La nation suivait peut-être avec un peu plus d’appréhension la querelle des partis ; elle devinait que des graves désaccords divisaient ses dirigeants. Son respect inné pour les grands personnages de l’État en était un peu troublé, car si elle admirait Tirpitz, elle n’en révérait pas moins Bethmann-Hollweg. Elle comprenait aussi que ces compétitions féroces affaiblissaient l’Empire, mais, — nous en avons déjà fait la remarque, — les disputes politiques ne passionnaient personne en dehors de Berlin.

Si l’Allemagne se résigna avec tant de peine à la grande déconvenue de Verdun, ce fut qu’elle passa alors par une crise de dépression morale et physique où la crainte d’une rupture avec les États-Unis et le souci des embarras politiques étaient pour peu de chose.


LA CRISE ÉCONOMIQUE, LA LASSITUDE ET LE MECONTENTEMENT

Durant l’hiver, la situation économique de l’Allemagne a empiré.
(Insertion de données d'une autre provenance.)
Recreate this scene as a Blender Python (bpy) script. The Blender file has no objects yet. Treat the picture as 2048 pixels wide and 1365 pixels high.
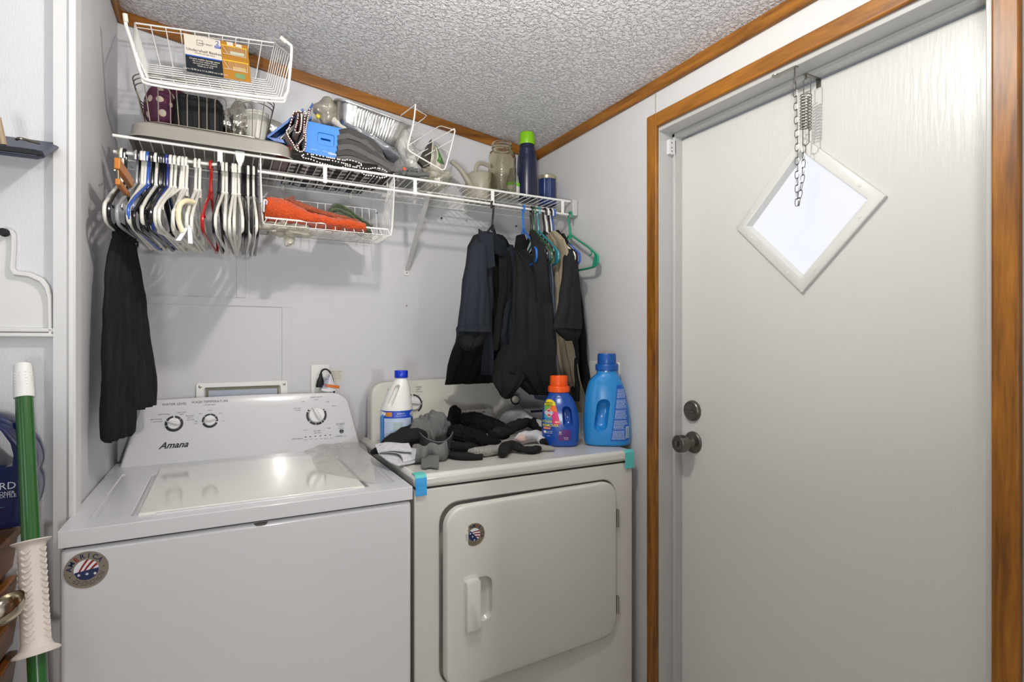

Pour éviter la famine, le gouvernement a dû imaginer un système de ravitaillement et de rationnement si compliqué que tout le monde parvient à éluder ces règlements embrouillés et souvent contradictoires. Les journaux dénoncent les fraudes. Les tribunaux sévissent sans pouvoir enrayer l’accaparement. La querelle des producteurs et des consommateurs devient chaque jour plus aiguë. Un véritable conflit s’élève entre les villes qui souffrent de la disette et les campagnes qui refusent de livrer leurs produits.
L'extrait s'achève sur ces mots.